INFORMATION SUPPLIED:
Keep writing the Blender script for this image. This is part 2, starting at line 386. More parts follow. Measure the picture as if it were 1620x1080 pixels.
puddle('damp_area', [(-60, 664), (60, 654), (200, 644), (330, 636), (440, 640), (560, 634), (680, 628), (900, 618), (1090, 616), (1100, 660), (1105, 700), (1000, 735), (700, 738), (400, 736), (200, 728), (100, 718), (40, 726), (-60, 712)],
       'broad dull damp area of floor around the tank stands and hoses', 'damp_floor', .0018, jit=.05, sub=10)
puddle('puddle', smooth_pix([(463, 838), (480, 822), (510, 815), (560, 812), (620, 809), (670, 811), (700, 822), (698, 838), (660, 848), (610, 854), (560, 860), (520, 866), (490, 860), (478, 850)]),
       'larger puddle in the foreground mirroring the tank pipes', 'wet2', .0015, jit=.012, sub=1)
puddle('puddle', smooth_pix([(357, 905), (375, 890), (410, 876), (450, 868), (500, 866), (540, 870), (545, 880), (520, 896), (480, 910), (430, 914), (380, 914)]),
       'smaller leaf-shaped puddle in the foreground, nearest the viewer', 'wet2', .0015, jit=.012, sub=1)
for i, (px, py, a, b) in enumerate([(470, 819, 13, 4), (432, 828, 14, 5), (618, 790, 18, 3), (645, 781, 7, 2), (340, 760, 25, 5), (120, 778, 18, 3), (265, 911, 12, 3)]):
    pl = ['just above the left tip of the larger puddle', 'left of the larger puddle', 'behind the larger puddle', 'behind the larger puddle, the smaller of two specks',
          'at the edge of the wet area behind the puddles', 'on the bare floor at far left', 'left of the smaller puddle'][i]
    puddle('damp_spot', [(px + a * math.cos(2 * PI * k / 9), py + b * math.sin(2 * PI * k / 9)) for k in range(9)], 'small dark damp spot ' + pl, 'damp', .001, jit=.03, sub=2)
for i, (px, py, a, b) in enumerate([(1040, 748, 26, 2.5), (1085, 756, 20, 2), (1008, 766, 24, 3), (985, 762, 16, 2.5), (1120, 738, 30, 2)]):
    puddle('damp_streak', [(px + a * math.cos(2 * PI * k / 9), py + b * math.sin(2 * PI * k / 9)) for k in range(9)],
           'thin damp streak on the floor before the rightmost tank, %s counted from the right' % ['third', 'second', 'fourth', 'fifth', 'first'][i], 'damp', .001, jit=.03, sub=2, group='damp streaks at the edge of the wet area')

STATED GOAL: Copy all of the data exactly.

TASK SOLUTION:
Keep writing the Blender script for this image. This is part 2, starting at line 386. More parts follow. Measure the picture as if it were 1620x1080 pixels.
puddle('damp_area', [(-60, 664), (60, 654), (200, 644), (330, 636), (440, 640), (560, 634), (680, 628), (900, 618), (1090, 616), (1100, 660), (1105, 700), (1000, 735), (700, 738), (400, 736), (200, 728), (100, 718), (40, 726), (-60, 712)],
       'broad dull damp area of floor around the tank stands and hoses', 'damp_floor', .0018, jit=.05, sub=10)
puddle('puddle', smooth_pix([(463, 838), (480, 822), (510, 815), (560, 812), (620, 809), (670, 811), (700, 822), (698, 838), (660, 848), (610, 854), (560, 860), (520, 866), (490, 860), (478, 850)]),
       'larger puddle in the foreground mirroring the tank pipes', 'wet2', .0015, jit=.012, sub=1)
puddle('puddle', smooth_pix([(357, 905), (375, 890), (410, 876), (450, 868), (500, 866), (540, 870), (545, 880), (520, 896), (480, 910), (430, 914), (380, 914)]),
       'smaller leaf-shaped puddle in the foreground, nearest the viewer', 'wet2', .0015, jit=.012, sub=1)
for i, (px, py, a, b) in enumerate([(470, 819, 13, 4), (432, 828, 14, 5), (618, 790, 18, 3), (645, 781, 7, 2), (340, 760, 25, 5), (120, 778, 18, 3), (265, 911, 12, 3)]):
    pl = ['just above the left tip of the larger puddle', 'left of the larger puddle', 'behind the larger puddle', 'behind the larger puddle, the smaller of two specks',
          'at the edge of the wet area behind the puddles', 'on the bare floor at far left', 'left of the smaller puddle'][i]
    puddle('damp_spot', [(px + a * math.cos(2 * PI * k / 9), py + b * math.sin(2 * PI * k / 9)) for k in range(9)], 'small dark damp spot ' + pl, 'damp', .001, jit=.03, sub=2)
for i, (px, py, a, b) in enumerate([(1040, 748, 26, 2.5), (1085, 756, 20, 2), (1008, 766, 24, 3), (985, 762, 16, 2.5), (1120, 738, 30, 2)]):
    puddle('damp_streak', [(px + a * math.cos(2 * PI * k / 9), py + b * math.sin(2 * PI * k / 9)) for k in range(9)],
           'thin damp streak on the floor before the rightmost tank, %s counted from the right' % ['third', 'second', 'fourth', 'fifth', 'first'][i], 'damp', .001, jit=.03, sub=2, group='damp streaks at the edge of the wet area')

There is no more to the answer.